What needs to be done: Without the pictures, extract every line from the start of the material to the line containing "return np.stack([CX +", both ends included.

┄┄┄┄┄┄┄┄┄┄

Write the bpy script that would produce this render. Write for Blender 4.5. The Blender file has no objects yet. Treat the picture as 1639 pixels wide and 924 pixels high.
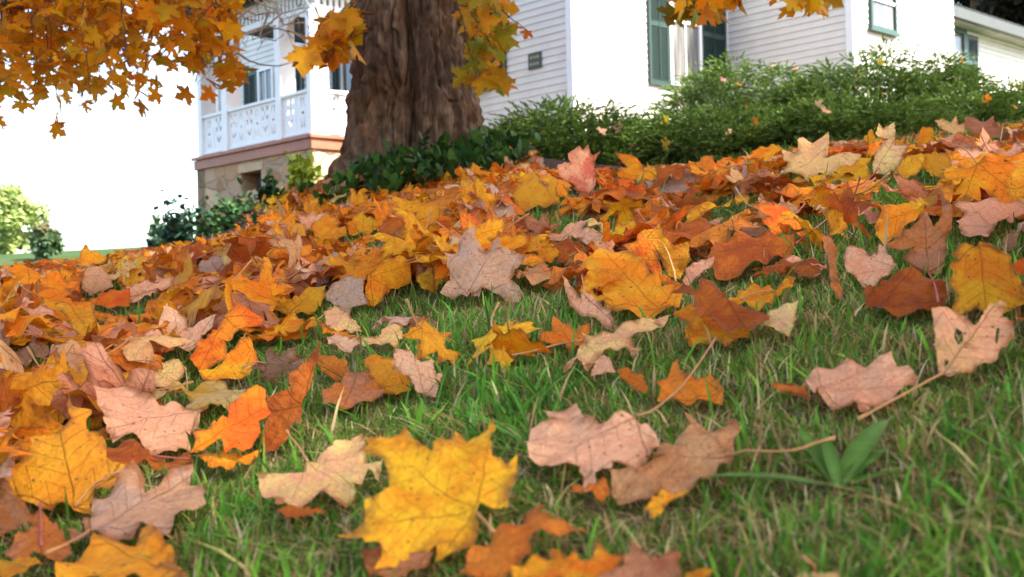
import bpy, bmesh, math, random
import numpy as np
from mathutils import Vector, Matrix
from mathutils.geometry import delaunay_2d_cdt
rng = np.random.default_rng(11)
random.seed(11)
sc = bpy.context.scene
COL = sc.collection
R = math.radians

# ------------------------------------------------------------------ camera model (photo pixels 1639 x 924)
F, CX, CY, ROLL = 1830.0, 819.5, 462.0, R(1.4)
cr, sr = math.cos(ROLL), math.sin(ROLL)
def ue(px, py):
    dx, dy = np.asarray(px, float) - CX, CY - np.asarray(py, float)
    return (dx*cr + dy*sr)/F, (-dx*sr + dy*cr)/F
def to_px(P):
    P = np.atleast_2d(P); Y = np.maximum(P[:, 1], 1e-4)
    tx, ty = P[:, 0]/Y*F, P[:, 2]/Y*F
    return np.stack([CX + tx*cr - ty*sr, CY - (tx*sr + ty*cr)], 1)

# ------------------------------------------------------------------ mesh helpers
def mesh_np(name, V, groups, mat=None, attrs=None, uv=None, parent=None, smooth=False):
    """V (n,3); groups: list of (m,k) index arrays; attrs: {name: (n,4)} colour attributes per vertex; ONE object."""
    V = np.asarray(V, np.float32)
    me = bpy.data.meshes.new(name)
    groups = [np.asarray(g, np.int32) for g in groups if len(g)]
    me.vertices.add(len(V)); me.vertices.foreach_set('co', V.ravel())
    idx = np.concatenate([g.ravel() for g in groups]); tot = np.concatenate([np.full(len(g), g.shape[1], np.int32) for g in groups])
    st = np.concatenate([[0], np.cumsum(tot)[:-1]]).astype(np.int32)
    me.loops.add(len(idx)); me.loops.foreach_set('vertex_index', idx)
    me.polygons.add(len(tot)); me.polygons.foreach_set('loop_start', st); me.polygons.foreach_set('loop_total', tot)
    if smooth: me.polygons.foreach_set('use_smooth', np.ones(len(tot), bool))
    me.update(calc_edges=True)
    for k, a in (attrs or {}).items():
        at = me.attributes.new(k, 'FLOAT_COLOR', 'POINT'); at.data.foreach_set('color', np.asarray(a, np.float32).ravel())
    if uv is not None:
        l = me.uv_layers.new(name='UVMap'); l.data.foreach_set('uv', np.asarray(uv, np.float32)[idx].ravel())
    me.validate(clean_customdata=False)
    o = bpy.data.objects.new(name, me); COL.objects.link(o)
    if mat: me.materials.append(mat)
    if parent is not None: o.parent = parent
    return o
class MB:
    """collects simple shapes into ONE mesh"""
    def __init__(s): s.v = []; s.f = []; s.n = 0
    def add(s, V, faces):
        V = np.asarray(V, float); s.v.append(V)
        s.f += [tuple(i + s.n for i in f) for f in faces]; s.n += len(V); return s
    def hexa(s, bottom, top):
        return s.add(list(bottom) + list(top), [(3,2,1,0),(4,5,6,7),(0,1,5,4),(1,2,6,5),(2,3,7,6),(3,0,4,7)])
    def build(s, name, mat, parent=None, bevel=0.0, smooth=False):
        me = bpy.data.meshes.new(name); me.from_pydata([tuple(v) for v in np.concatenate(s.v)], [], s.f)
        if smooth: me.polygons.foreach_set('use_smooth', [True]*len(me.polygons))
        me.update(); me.materials.append(mat)
        o = bpy.data.objects.new(name, me); COL.objects.link(o)
        if parent is not None: o.parent = parent
        if bevel:
            b = o.modifiers.new('bevel', 'BEVEL'); b.width = bevel; b.segments = 2; b.limit_method = 'ANGLE'
        return o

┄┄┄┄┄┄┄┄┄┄

Output for this exercise:
Write the bpy script that would produce this render. Write for Blender 4.5. The Blender file has no objects yet. Treat the picture as 1639 pixels wide and 924 pixels high.
import bpy, bmesh, math, random
import numpy as np
from mathutils import Vector, Matrix
from mathutils.geometry import delaunay_2d_cdt
rng = np.random.default_rng(11)
random.seed(11)
sc = bpy.context.scene
COL = sc.collection
R = math.radians

# ------------------------------------------------------------------ camera model (photo pixels 1639 x 924)
F, CX, CY, ROLL = 1830.0, 819.5, 462.0, R(1.4)
cr, sr = math.cos(ROLL), math.sin(ROLL)
def ue(px, py):
    dx, dy = np.asarray(px, float) - CX, CY - np.asarray(py, float)
    return (dx*cr + dy*sr)/F, (-dx*sr + dy*cr)/F
def to_px(P):
    P = np.atleast_2d(P); Y = np.maximum(P[:, 1], 1e-4)
    tx, ty = P[:, 0]/Y*F, P[:, 2]/Y*F
    return np.stack([CX + tx*cr - ty*sr, CY - (tx*sr + ty*cr)], 1)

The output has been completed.